Even adding the extra cost of porting from Manifold licensing will be
significantly cheaper at this time ( about 1/10th ).

The biggest worry I have is activation keys: Manifold may go bust and we
will loose access to the keys.  Now that that the key is machine specific I
doubt if taking an image of the disk will help if you loose your hard drive.
This is built in obsolescence and guarantees you must buy more licences, but
Manifold just might not be there when you need them.  You will be forced to
migrate when Manifold goes bust, and copy all those projects to another
package that you did for previous clients just in case one comes back
wanting more work done.  If you had the old open system of trust you would
not need to panic and plan your migration accordingly.  I am not sure if the
license server option gets around this at all.
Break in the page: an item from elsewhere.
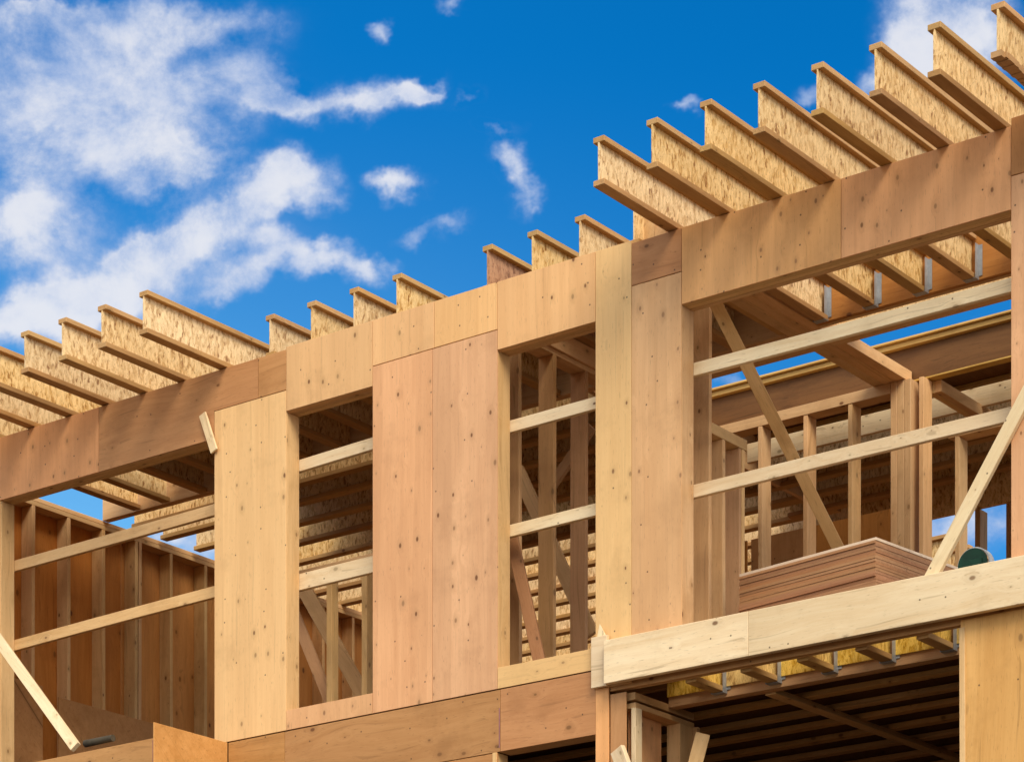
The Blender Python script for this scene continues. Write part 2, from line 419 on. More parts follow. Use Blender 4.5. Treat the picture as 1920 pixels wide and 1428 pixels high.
# framing behind the sheathing: headers, plates, jamb studs
def hdr(x0, x1, z0, mat=None):
    n = 3; t = (WT-T)/n
    for i in range(n):
        part('header', fw, mat or lumber('x'), (x0, x1, T+i*t+.0008, T+(i+1)*t-.0008, z0+.002*(i%2), ZB-.044))
hdr(-7.6, -3.05, 8.992); hdr(-2.40, -1.46, 9.043); hdr(-.39, .55, 9.043); hdr(1.18, 3.72, 8.990)
for (x0, x1) in ((-7.6, -3.02), (-3.018, .75), (.752, 4.5)):
    part('top_plate', fw, lumber('x'), (x0, x1, T+.001, WT, ZB-.042, ZB-.004))
def jamb(x0, x1, z0, z1, mat=None):
    o = part('stud', fw, mat or lumber('z'), (x0, x1, T+.0005, WT, z0, z1)); return o
part('bottom_plate', fw, lumber('x'), (-3.09, .80, T+.001, WT-.001, ZF, ZF+.038))
# left jambs show their broad sides: two studs deep
for (xa, z1) in ((-2.352, 9.043), (-.345, 9.043), (1.222, 8.990)):
    jamb(xa-.040, xa-.0015, ZF+.038, z1); jamb(xa-.080, xa-.0415, ZF+.038, z1)
for (xa, z1) in ((-3.092, 8.99), (-1.502, 9.043), (.508, 9.043), (3.677, 8.99)):
    jamb(xa+.0015, xa+.040, ZF+.038, z1); jamb(xa+.0415, xa+.080, ZF+.038, z1)
for xa in (-2.75, -1.2, -.8, .9, 4.1): jamb(xa, xa+.038, ZF+.038, ZB-.044)
jamb(-5.56, -5.495, ZF-.1, 8.99); jamb(-5.64, -5.562, ZF-.1, 8.99)
sheet(plyp(), -7.6, -5.50, ZS, 8.988, label='plywood panel at the far left of the wide opening')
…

The other draw back I have noticed with activation keys is that they
generally only work for a specific machine - this means that the machine has
to be dedicated to that software, but if you are using multiple packages you
can find that two people have to use the same machine but different
packages. This becomes a pain if you have lots of packages and a few users.
The old dongle system avoided this and was pretty flexible but I guess is
too expensive for Manifold. 

I would really be happier if I could buy the software for life, not till the
next hardware failure or upgrade, and be able to back it up for 10 years
without fear.

All this needs to be costed in both Manifold and its suggested alternative.
My guess is that Manifold will still win hands down.  
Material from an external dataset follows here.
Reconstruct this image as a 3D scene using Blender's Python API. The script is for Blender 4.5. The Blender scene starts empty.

But all the uncertainty is not helping - I think Manifold are playing things
too close to their chest: A lot of people will be put off developing new
code based on Manifold ( a heavy investment) if they think the cost
justification is about to go pear shaped any minute now.

Francis






-----Original Message-----
From: manifold-l-bounces at lists.directionsmag.com
[mailto:manifold-l-bounces at lists.directionsmag.com] On Behalf Of Pat
Waggaman
Sent: 11 October 2006 21:03
To: manifold-l at lists.directionsmag.com
Subject: [Manifold-l] Manifold reference clients

Listees,

In a Web based dynamic forest fire control system presentation into the
Chilean forestry industry, up against the usual "protect the job, expand the
fiefdom & burn 2 candles to Dangermond before sleeping" 
folks, we did just fine; with one exception.  The point was raised that the
forestry industry works long term, it takes 20 years - down here - to grow
trees.  ESRI is not expected to go out of business, and as such will support
long-cycle businesses, Manifold might be another tech boom flash & fizzle.

I refrained from a long discussion of destructive technologies and the
strategic targets of our favorite Crimson Russian; limiting myself to
pointing out that ESRI wasn't much 20 years ago.  Ducked the reference
client issue by pointing to our own client list.

Now I've got to go back into the board with the proposal where I'll take
that shot again from the - very comfortable, very low productivity - GIS
department.  Forearmed ...

Folks, could you provide me with some Fortune 500 - 100 companies, and
governments of similar stature using Manifold?  Perhaps some forestry
industry folks could point at North American, Scandanavia or Austral
forestry co's / governments such as Simon's legendary Tasmanians?

Dimitri, could Manifold make a specific statement on the issue?  Nice to
have client penetration references of "principal GIS" but perfectly all
right "verifiably in use if reference checked."